[WORKING DATA]:
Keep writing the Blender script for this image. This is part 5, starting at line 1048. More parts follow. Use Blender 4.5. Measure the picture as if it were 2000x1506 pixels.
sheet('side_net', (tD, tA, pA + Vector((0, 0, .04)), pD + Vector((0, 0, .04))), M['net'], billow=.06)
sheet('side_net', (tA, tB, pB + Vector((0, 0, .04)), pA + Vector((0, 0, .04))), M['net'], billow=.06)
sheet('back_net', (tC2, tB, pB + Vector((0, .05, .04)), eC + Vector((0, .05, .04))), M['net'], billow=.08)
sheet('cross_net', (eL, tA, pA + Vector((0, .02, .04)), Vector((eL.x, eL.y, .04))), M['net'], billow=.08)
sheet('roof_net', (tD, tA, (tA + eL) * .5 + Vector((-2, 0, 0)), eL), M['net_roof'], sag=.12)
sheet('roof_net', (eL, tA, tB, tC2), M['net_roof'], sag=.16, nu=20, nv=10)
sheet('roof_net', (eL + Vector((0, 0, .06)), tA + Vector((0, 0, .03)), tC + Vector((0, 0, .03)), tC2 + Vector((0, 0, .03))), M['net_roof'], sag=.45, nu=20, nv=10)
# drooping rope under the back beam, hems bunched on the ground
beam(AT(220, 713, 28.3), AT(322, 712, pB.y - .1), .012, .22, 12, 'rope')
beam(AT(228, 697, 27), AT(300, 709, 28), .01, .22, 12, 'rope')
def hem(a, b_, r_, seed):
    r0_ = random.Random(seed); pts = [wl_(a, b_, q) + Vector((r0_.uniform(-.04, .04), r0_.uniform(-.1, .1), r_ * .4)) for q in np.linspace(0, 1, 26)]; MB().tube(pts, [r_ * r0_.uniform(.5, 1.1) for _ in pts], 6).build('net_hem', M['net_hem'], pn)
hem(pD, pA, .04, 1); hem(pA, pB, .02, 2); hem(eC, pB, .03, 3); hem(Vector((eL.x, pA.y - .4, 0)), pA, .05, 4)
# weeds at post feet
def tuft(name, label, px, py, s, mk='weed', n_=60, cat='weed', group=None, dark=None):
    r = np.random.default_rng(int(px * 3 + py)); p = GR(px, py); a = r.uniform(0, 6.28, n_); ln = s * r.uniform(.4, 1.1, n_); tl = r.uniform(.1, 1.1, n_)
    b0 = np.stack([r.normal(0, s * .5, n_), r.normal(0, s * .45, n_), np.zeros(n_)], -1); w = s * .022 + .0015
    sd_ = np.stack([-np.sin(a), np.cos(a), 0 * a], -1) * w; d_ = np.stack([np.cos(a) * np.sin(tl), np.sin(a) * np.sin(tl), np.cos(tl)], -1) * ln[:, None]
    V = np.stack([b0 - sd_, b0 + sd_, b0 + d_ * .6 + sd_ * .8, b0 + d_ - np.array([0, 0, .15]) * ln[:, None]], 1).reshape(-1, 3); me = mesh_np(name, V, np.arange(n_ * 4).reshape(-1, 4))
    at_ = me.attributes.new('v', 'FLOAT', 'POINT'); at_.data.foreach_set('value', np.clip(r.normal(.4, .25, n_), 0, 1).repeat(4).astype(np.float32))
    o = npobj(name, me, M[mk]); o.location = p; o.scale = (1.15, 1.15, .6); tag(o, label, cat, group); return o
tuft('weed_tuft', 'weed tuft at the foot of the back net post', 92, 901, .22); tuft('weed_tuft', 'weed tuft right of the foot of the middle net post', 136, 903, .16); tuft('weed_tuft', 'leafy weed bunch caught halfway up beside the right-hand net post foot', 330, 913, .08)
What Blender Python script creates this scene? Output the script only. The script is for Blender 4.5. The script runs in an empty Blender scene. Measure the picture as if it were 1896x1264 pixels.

[SET EXERCISE]: Using the material above, copy every line in which the string "were" occurs.

[SOLUTION TO THE EXERCISE]:
Keep writing the Blender script for this image. This is part 5, starting at line 1048. More parts follow. Use Blender 4.5. Measure the picture as if it were 2000x1506 pixels.
What Blender Python script creates this scene? Output the script only. The script is for Blender 4.5. The script runs in an empty Blender scene. Measure the picture as if it were 1896x1264 pixels.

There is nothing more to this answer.